David Womersley’s new edition provides a sensible, if limited,
introduction, a clean text and an elegant binding. It was not perhaps
sensible of him to assume what Gibbon could, that citations and
footnotes in Latin and Greek are accessible to most of his likely
readers. It might also have been sensible to subject Gibbon to a little
bit of historiographical cross- questioning. Byzantinists dislike Gibbon
merely because he spends so much time pointing out that their chosen
subjects spent too much of their time blinding each other, and rioting
over horse races and Creeds, but there are serious objections to his
failure to, for example, understand fully the economic consequences of
major plagues.

Why are we reading Gibbon two hundred years later? The combination of
jokes and high moral purpose is part of the explanation, but few
historians survive so many shifts of intellectual paradigm. This is the
greatest of narrative histories in English simply because he manages to
combine so many things into a single huge story and vast cast – Nero and
Zenobia and Justinian and Theodora and Odin and Saladin and Genghis
Khan, together as never before.
The stately march of balanced sentences one expects from a gentleman amateur
of his time; the moralizing rebukes are softened by an elegiac cadence
or pushed to a climax that can only leave silence behind it. What is
less predictable was that he should have spoken so often to our local
taste as well – the first chapter of Book Five in which half an aeon
of Byzantine dynastic skulduggery is fast-forwarded in a sordid montage
of parricides and lynchings combines his usual sententiousness with
an amoral glee we know only too well. Gibbon would not have liked to
think so, but at such times he is, alas, our contemporary.

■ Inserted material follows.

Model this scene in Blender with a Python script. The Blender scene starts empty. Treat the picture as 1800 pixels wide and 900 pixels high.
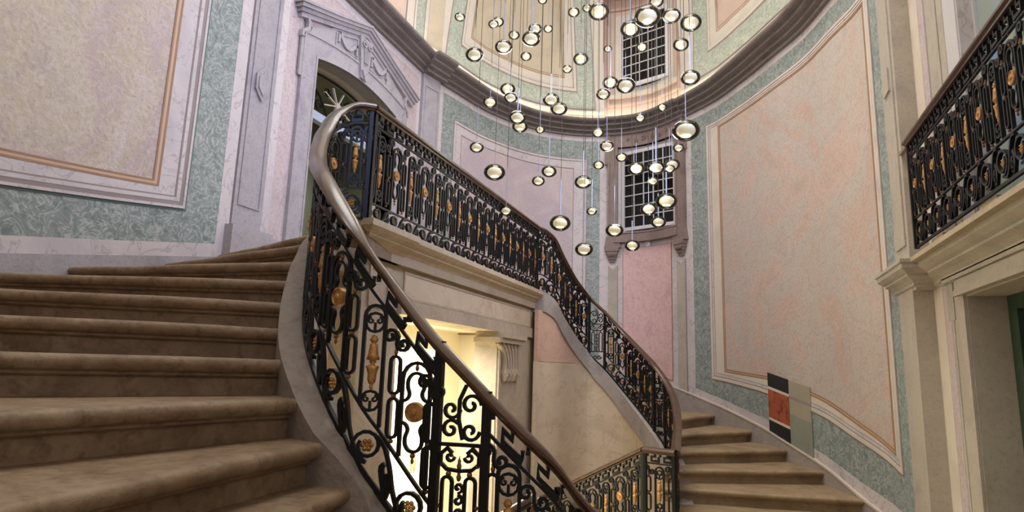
import bpy, math, random
import numpy as np
from mathutils import Matrix, Vector
random.seed(7)
PI = math.pi
SC = bpy.context.scene
COL = SC.collection

# ------------------------------------------------------------------ camera
F = 1090.0
PITCH, ROLL, YAW = math.radians(10.2), math.radians(1.85), math.radians(20.1)
fw = Vector((-math.sin(YAW) * math.cos(PITCH), math.cos(YAW) * math.cos(PITCH), math.sin(PITCH)))
rt = Vector((math.cos(YAW), math.sin(YAW), 0))
up = rt.cross(fw)
R = rt * math.cos(ROLL) + up * math.sin(ROLL)
U = up * math.cos(ROLL) - rt * math.sin(ROLL)
cam = bpy.data.objects.new('camera', bpy.data.cameras.new('camera'))
COL.objects.link(cam)
cam.data.sensor_width = 36
cam.data.lens = F / 1800 * 36
cam.data.clip_start = 0.05
cam.matrix_world = Matrix(((R.x, U.x, -fw.x, 0), (R.y, U.y, -fw.y, 0), (R.z, U.z, -fw.z, 0), (0, 0, 0, 1)))
SC.camera = cam

# ------------------------------------------------------------------ world, lights, exposure
SC.view_settings.view_transform = 'Standard'
SC.view_settings.look = 'None'
SC.view_settings.gamma = 1
SC.view_settings.use_curve_mapping = False
SC.view_settings.exposure = 0.17
w = bpy.data.worlds.new('night'); SC.world = w; w.use_nodes = True
w.node_tree.nodes['Background'].inputs[0].default_value = (0.05, 0.07, 0.12, 1)
w.node_tree.nodes['Background'].inputs[1].default_value = 0.3

def area(name, loc, target, sx, sy, power, col):
    l = bpy.data.lights.new(name, 'AREA'); l.shape = 'RECTANGLE'; l.size = sx; l.size_y = sy
    l.energy = power; l.color = col
    o = bpy.data.objects.new(name, l); COL.objects.link(o); o.location = loc
    d = Vector(target) - Vector(loc)
    o.rotation_euler = d.to_track_quat('-Z', 'Y').to_euler()
    return o
area('ceiling_fill', (-1.8, 6.2, 9.4), (-1.8, 6.2, 0), 3.4, 6.0, 370, (1.0, 0.975, 0.945))  # added soft fill under the dome, standing in for the pendant cluster
area('ceiling_fill', (-1.2, 0.6, 7.6), (-1.5, 5.0, 1.5), 2.5, 2.0, 95, (1.0, 0.975, 0.945))  # second added fill, unseen overhead near the camera
d_ = area('window_daylight', (1.55, 4.1, 4.1), (-5.0, 8.2, 3.6), 1.8, 1.6, 145, (0.42, 0.54, 1.0)); d_.data.spread = math.radians(115)
area('unseen_fill_light', (0.9, -0.6, 1.0), (1.6, 6.0, 0.1), 1.4, 1.2, 26, (1.0, 0.95, 0.88))  # added lamp, unseen behind the camera, brightens door jamb and near steps
area('lobby_light', (-3.5, 6.2, 0.25), (-3.6, 6.4, -3), 1.0, 2.6, 110, (1.0, 0.97, 0.87))
area('back_room_light', (-4.75, 8.4, 0.5), (-4.75, 8.4, -3), 0.7, 3.4, 420, (1.0, 0.975, 0.88))
area('hall_light', (-5.9, 7.2, 3.4), (-5.9, 7.2, 0), 0.8, 1.6, 34, (1.0, 1.0, 0.86))

# ------------------------------------------------------------------ materials
def nodes(name):
    m = bpy.data.materials.new(name); m.use_nodes = True
    nt = m.node_tree; b = nt.nodes['Principled BSDF']
    return m, nt, b
def srgb(c):
    return tuple(((x / 255) / 12.92 if x / 255 <= 0.04045 else ((x / 255 + 0.055) / 1.055) ** 2.4) for x in c) + (1,)
def ramp(nt, fac, stops):
    r = nt.nodes.new('ShaderNodeValToRGB')
    while len(r.color_ramp.elements) < len(stops): r.color_ramp.elements.new(0.5)
    for e, (p, c) in zip(r.color_ramp.elements, stops):
        e.position = p; e.color = c
    nt.links.new(fac, r.inputs[0])
    return r.outputs[0]
def noise(nt, co, scale, detail=5, dist=0.0, rough=0.55):
    n = nt.nodes.new('ShaderNodeTexNoise')
    n.inputs['Scale'].default_value = scale; n.inputs['Detail'].default_value = detail
    n.inputs['Distortion'].default_value = dist; n.inputs['Roughness'].default_value = rough
    nt.links.new(co, n.inputs['Vector'])
    return n.outputs['Fac']
def mixc(nt, fac, a, b, mode='MIX'):
    m = nt.nodes.new('ShaderNodeMix'); m.data_type = 'RGBA'; m.blend_type = mode
    if isinstance(fac, float): m.inputs[0].default_value = fac
    else: nt.links.new(fac, m.inputs[0])
    for i, x in ((6, a), (7, b)):
        if isinstance(x, tuple): m.inputs[i].default_value = x
        else: nt.links.new(x, m.inputs[i])
    return m.outputs[2]
def stone(name, cols, scale=2.0, dist=0.5, rough=0.6, bump=0.15, bscale=40, vein=None, vscale=3.0, vdist=2.0, vw=0.03, vamt=0.6,
          speck=None, sscale=60, samt=0.5, stretch=None):
    m, nt, b = nodes(name)
    tc = nt.nodes.new('ShaderNodeTexCoord'); co = tc.outputs['Object']
    if stretch:
        mp = nt.nodes.new('ShaderNodeMapping'); mp.inputs['Scale'].default_value = stretch
        mp.inputs['Rotation'].default_value = (0.5, 0.35, 0.3)
        nt.links.new(co, mp.inputs['Vector']); co = mp.outputs[0]
    n = noise(nt, co, scale, 7, dist)
    k = len(cols)
    c = ramp(nt, n, [(0.28 + 0.44 * i / max(1, k - 1), srgb(x)) for i, x in enumerate(cols)])
    if vein:
        v = noise(nt, co, vscale, 4, vdist)
        f = ramp(nt, v, [(0.5 - vw * 2, (0, 0, 0, 1)), (0.5, (vamt, vamt, vamt, 1)), (0.5 + vw * 2, (0, 0, 0, 1))])
        c = mixc(nt, f, c, srgb(vein))
    if speck:
        v = noise(nt, co, sscale, 3, 0.2, 0.7)
        f = ramp(nt, v, [(0.5, (0, 0, 0, 1)), (0.75, (samt, samt, samt, 1))])
        c = mixc(nt, f, c, srgb(speck))
    nt.links.new(c, b.inputs['Base Color'])
    b.inputs['Roughness'].default_value = rough
    if bump:
        bn = nt.nodes.new('ShaderNodeBump'); bn.inputs['Strength'].default_value = bump; bn.inputs['Distance'].default_value = 0.02
        nt.links.new(noise(nt, tc.outputs['Object'], bscale, 6, 0.3), bn.inputs['Height'])
        nt.links.new(bn.outputs[0], b.inputs['Normal'])
    return m
def plain(name, col, rough=0.5, metal=0.0, coat=0.0, emit=None, es=0.0):
    m, nt, b = nodes(name)
    b.inputs['Base Color'].default_value = srgb(col)
    b.inputs['Roughness'].default_value = rough; b.inputs['Metallic'].default_value = metal
    b.inputs['Coat Weight'].default_value = coat; b.inputs['Coat Roughness'].default_value = 0.12
    if emit:
        b.inputs['Emission Color'].default_value = srgb(emit); b.inputs['Emission Strength'].default_value = es
    return m
M = {}
M['peach_left'] = stone('peach_left', [(178, 166, 164), (196, 184, 164), (186, 168, 164), (190, 176, 154), (202, 190, 186)], 1.0, 1.0, 0.55, 0.4, 20, vein=(216, 206, 200), vscale=6.5, vdist=1.0, vw=0.03, vamt=0.4, speck=(154, 140, 134), sscale=26, samt=0.65)
M['peach_far'] = stone('peach_far', [(196, 182, 180), (204, 188, 184), (188, 174, 180), (208, 196, 192)], 1.0, 1.0, 0.55, 0.15, 18, speck=(172, 156, 158), sscale=22, samt=0.5)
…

Thanks for sharing those epic views (I read them very carefully). I’m not sure I’m qualified to give any improved commentary, or even spar on the subject. 

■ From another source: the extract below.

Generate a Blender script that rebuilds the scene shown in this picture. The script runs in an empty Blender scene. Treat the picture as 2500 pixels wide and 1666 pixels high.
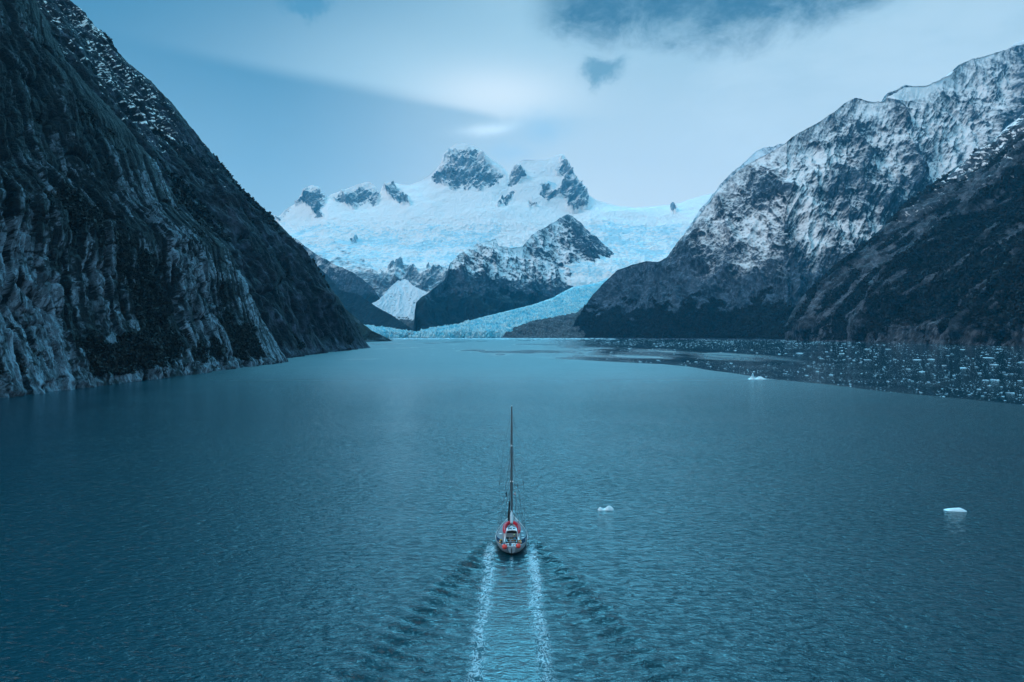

I rarely felt that Gibbon was as assured or admonishing, or quite as judgemental as many might say – though that could have been disguised heavily by his prose/wit as you say. His moralising, I felt, was gentler, and more detached than many might suggest; though I have nothing to compare it to from that period. Is this any worse than many narrative historians today, whose biases might not be explicit, but who have piggy backed on centuries of improvement in the art? I’m not so sure. I’ve read other criticisms of Gibbon’s book, but many of them seem reduced to the more superficial notions of whether or not an Empire can decline for centuries etc. Re: Byzantium – yes, I believe John Julius Norwich also shares those views, and I look forward to reading his histories of Byzantium. Unfortunately with the abridged version, it isn’t always clear just how much fast-forwarding there was. 

I’ve read a Short History of Byzantium. Instead of fast forwarding, Norwich simply doesn’t go into as much of the massive detail he does in the three volume set. 

If you want something less weighty on Byzantium, Lost to the West is also good.

This is a bit of a cheat actually because it is a piece I published back in the bicentennial year. I’ve been thinking about the whole thing a lot though because of reading Nick Whyte’s liveblog and because Gibbon crops up as a minor character in the second volume of my novel. JJ Norwich is very good on Byzantium as is Runciman in his book on the Crusades and elsewhere.